Leaders are tasked with engaging with boards - and they typically want support and even challenge.  It’s lonely, as they say, at the top.  But - they don’t want semi informed challenge from board members acting as “watchdogs.”  Nor is it easy to deal with multiple directors each with own opinion and agenda.  It can be an incredibly stressful process and an unpredictable le one.  Conversations about a new strategy may evolve over weeks, and opinions shifting as semi-informed board members debate amongst themselves the nuances of policies that they do not live every day.  So leaders often step back and try to avoid that kind of real discusison, substituting instead elaborately choreographed, contaied presentations that drive out debate..  

 

These behavioral realities drive 80% of board outcomes.  Over the years I’ve observed and  cataloged the results.  They range from low-level dysfunctions - for example, an issue un-addressed because of an ongoing, unexpressed deadlock in viewpoints - to full-on crises brought on by a series of flawed communications, relationships, and group dynamics.  It’s not unusual to see a boards make a decision at clear variance with any rational outcome - one that no individual member would've said was possible.  

 

This isn’t meant to indict the people involved:  that’s the whole point.  The complexities of the process overwhelm well-intentioned, intelligent people.  And there’s usually an overlay of denial, because boards are comprised of highly functional and successful people.  They aren’t used to being defeated, particularly by a group process.  

 

You might respond that:  people are people, of course its messy and complicated, but so what?  There’s nothing to be done about it.  But that’s not true.  First:  there are systematic pathologies - ways that people and groups consistetly fail to get these things right.  Those can be addressed through creating a different culture and process.

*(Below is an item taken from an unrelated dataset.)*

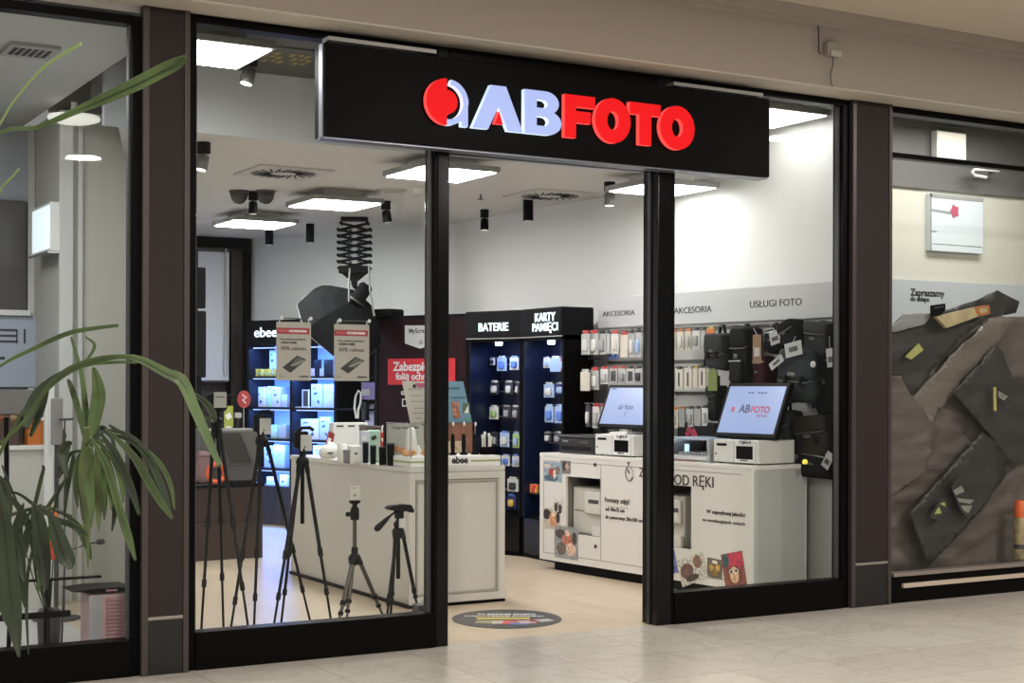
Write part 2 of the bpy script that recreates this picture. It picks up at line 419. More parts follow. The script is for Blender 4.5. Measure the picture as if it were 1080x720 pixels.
letter(fit([[(.44, .14), (.60, .14), (.525, .42)]], X_(497.5), X_(551), zc0, zc1), REDL, REDS, 'letter_a_triangle')
Bo = [(0, 0), (.6, 0)]+arc(.6, .28, .4, -90, 60, 12, .28)+arc(.56, .73, .37, -40, 90, 12, .27)+[(0, 1)]
Bh1 = [(.33, .2)]+arc(.52, .305, .13, -90, 90, 8, .105)+[(.33, .41)]
Bh2 = [(.33, .61)]+arc(.5, .70, .12, -90, 90, 8, .09)+[(.33, .79)]
letter(fit([Bo, Bh1, Bh2], X_(552.5), X_(591.5), zc0, zc1), LAV, LAVS, 'letter_b')
letter(fit([[(0, 0), (.37, 0), (.37, .36), (.86, .36), (.86, .63), (.37, .63), (.37, .73), (1, .73), (1, 1), (0, 1)]], X_(595), X_(627), zc0, zc1), REDL, REDS, 'letter_f')
def Olet(u0, u1, nm):
    letter(fit([arc(.5, .5, .5, 0, 351, 39, .53), arc(.5, .5, .16, 0, 351, 39, .22)], X_(u0), X_(u1), zc0, zc1), REDL, REDS, nm)
Olet(627, 664.5, 'letter_o')
letter(fit([[(.31, 0), (.70, 0), (.70, .72), (1, .72), (1, 1), (0, 1), (0, .72), (.31, .72)]], X_(663.5), X_(696), zc0, zc1), REDL, REDS, 'letter_t')
Olet(695.5, 732, 'letter_o')
for (ua, va), (ub, vb) in (((345, 40.5), (459, 56)), ((709, 88.5), (803, 100.5))):
    q0, q1 = P(ua, va, Y=7.5), P(ub, vb, Y=7.5)
    MB().box(q0.x-sx0, q1.x-sx0, .03, .12, q0.z-.012, q0.z+.012).build('top_light_bar', mat('bar_grey', (.30, .29, .28), .4, .3), sign, bevel=.003)
# cable junction box on the fascia
jb = thing('junction_box', 'small grey junction box with wires on the taupe fascia', 'junction box', tuple(P(874, 53, Y=7.36)))
MB().box(-.05, .05, -.05, 0, -.045, .045).build('housing', mat('grey_plastic', (.30, .27, .24), .5), jb, bevel=.004)
MB().box(-.03, .06, -.06, -.05, -.05, -.01).build('label_plate', mat('grey_plate', (.45, .42, .38), .5), jb, bevel=.002)
jw = lambda L: [P(u, v, Y=7.33)-P(874, 53, Y=7.36) for u, v in L]
MB().tube(jw([(861.5, 17), (863, 28), (863.5, 40), (863.5, 55), (866, 57)]), .005, 6).build('upper_cable', KPRINT, jb)
MB().tube(jw([(878, 59), (878.5, 68), (876, 77), (876, 85), (878, 91)]), .004, 6).build('lower_cable', DKGREY, jb)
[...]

Second: with enough experience, watching may groups. one can start to see around corners a little bit - to find core problems and road blocks, sort out conflicts and misperceptions, identify where value lies, and find a different way of navigating there.  That’s what I’ve tried to help accomplish in my involvements over the years.

 

Programmatically, I advocate to shift board culture in a direction that flatly contradicts the received wisdom.  We don’t need more watchdogs on boards, there to guard against financial irregularities and wrongdoing.  We need more coaches, there to help build great companies.  We need deeper engagement and partnership:  directors who  are deeply involved, passionate about the business, emotionally honest, and who lean and work closely with leaders.  In that kinds of culture everyone engages in an entirely different way: focused on working together, tolerant of each other’s flaws, focused on value creation - .everyone in search of the same thing.  You can ask the CEO any question if you’re a friend, coach, and partner - you can’t if you’re an independent watchdog, judge, and jury.  It’s kind of that simple.  

 

A culture expecting and attuned to wrestling with complex problems, and to addressing the emotional and personal difficulties of doing so, can dig deeper without creating conflict.  Board members acculturated in empathetic engagement can be more aware and more helpful without creating tensions for leaders.  Problems can be identified and fixed earlier; new opportunities, that would have been passed over, can be seen, investigated, and vetted.  Conflicts are lessened because there’s a presumption that value is enhanced by intense, curiosity-driven discussion (which doesn't have to feel like debate or challenge) and by shared new perspectives.  Leadership is strengthened by a process that elevates decision-making.  The organization is smarter - because more minds are working together to find the right answer.